THE EMBODIMENTS OF THE INVENTION IN WHICH AN EXCLUSIVE
PROPERTY OR PRIVILEGE IS CLAIMED ARE DEFINED AS FOLLOWS:

1. Process for the manufacture of a wall covering which comprises preparing a sheet from a mixture comprising up to 90% by weight of cellulose fibres and at least 10% by weight of fibrils of thermoplastic polymer, the fibrils having a surface area greater than 1 m2/g, and subjecting the sheet to embossing at a temperature lower than the softening temperature of the termoplastic polymer, and to heating at a temperature equal to or higher than the softening temperature of the thermoplastic polymer, the heating being performed either before or after the embossing.

2. A process according to claim 1 in which the heating is at a temperature at least 5°C higher than the melting temperature of the thermoplastic polymer.

3. A process according to claim 2 wherein the weight ratio of cellulose fibres to thermoplastic fibrils in the sheet is from 70:30 to 30:70.

4. A process according to claim 1 wherein the theremoplastic polymer is a homopolymer or copolymer of a monomer selected from ethylene, propylene, 4-methyl-1-pentene, acrylonitrile and vinyl chloride.

5. A process according to claim 1 wherein the thermoplastic polymer is a polyamide, an acrylic resin, a polyester resin, a polyurethane, a polycarbonate or a polyether.

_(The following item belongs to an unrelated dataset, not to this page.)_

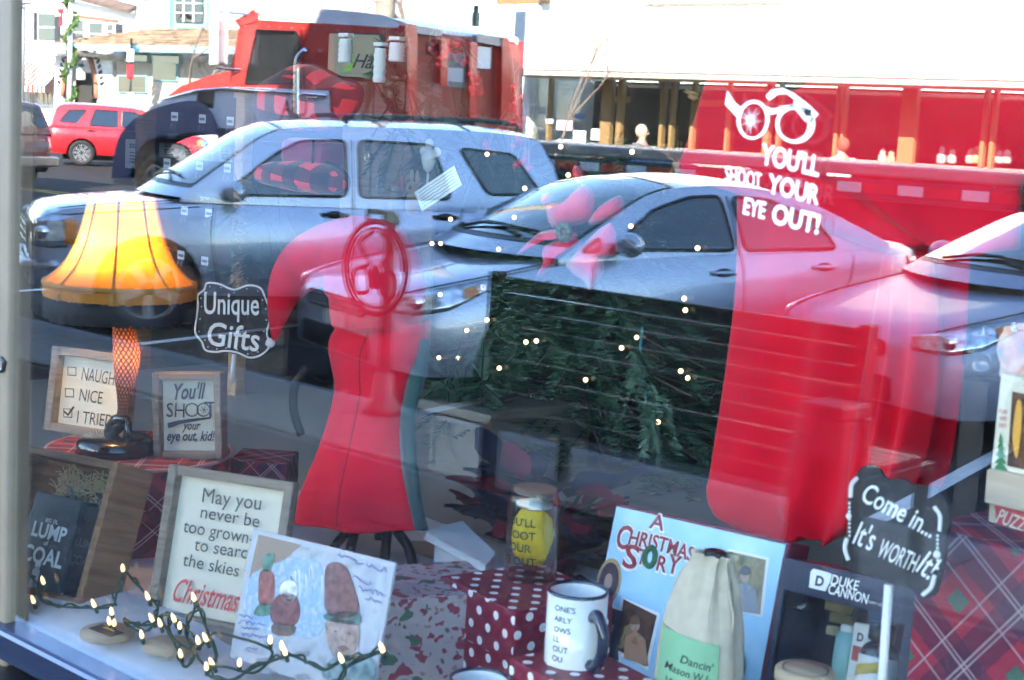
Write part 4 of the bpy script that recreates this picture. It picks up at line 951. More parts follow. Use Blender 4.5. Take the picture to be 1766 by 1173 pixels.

6. A process according to claim 4 or claim 5 wherein the fibrils comprise up to 70% by weight of inorganic filler and complementarily from 30%-100% by weight of thermoplastic polymer.

7. A process according to claim 4 or claim 5 wherein the embossing step is carried out before the heating step, and, at the commencement of the embossing step, the sheet has a water content of from 2% to 10% based on the total weight of the sheet.

8. A process according to claim 4 or claim 5 wherein the heating step is carried out before the embossing step.

9. A process according to claim 4 wherein the thermoplastic polymer is high density polyethylene.

10. A process according to claim 4 wherein the thermoplastic polymer is polypropylene.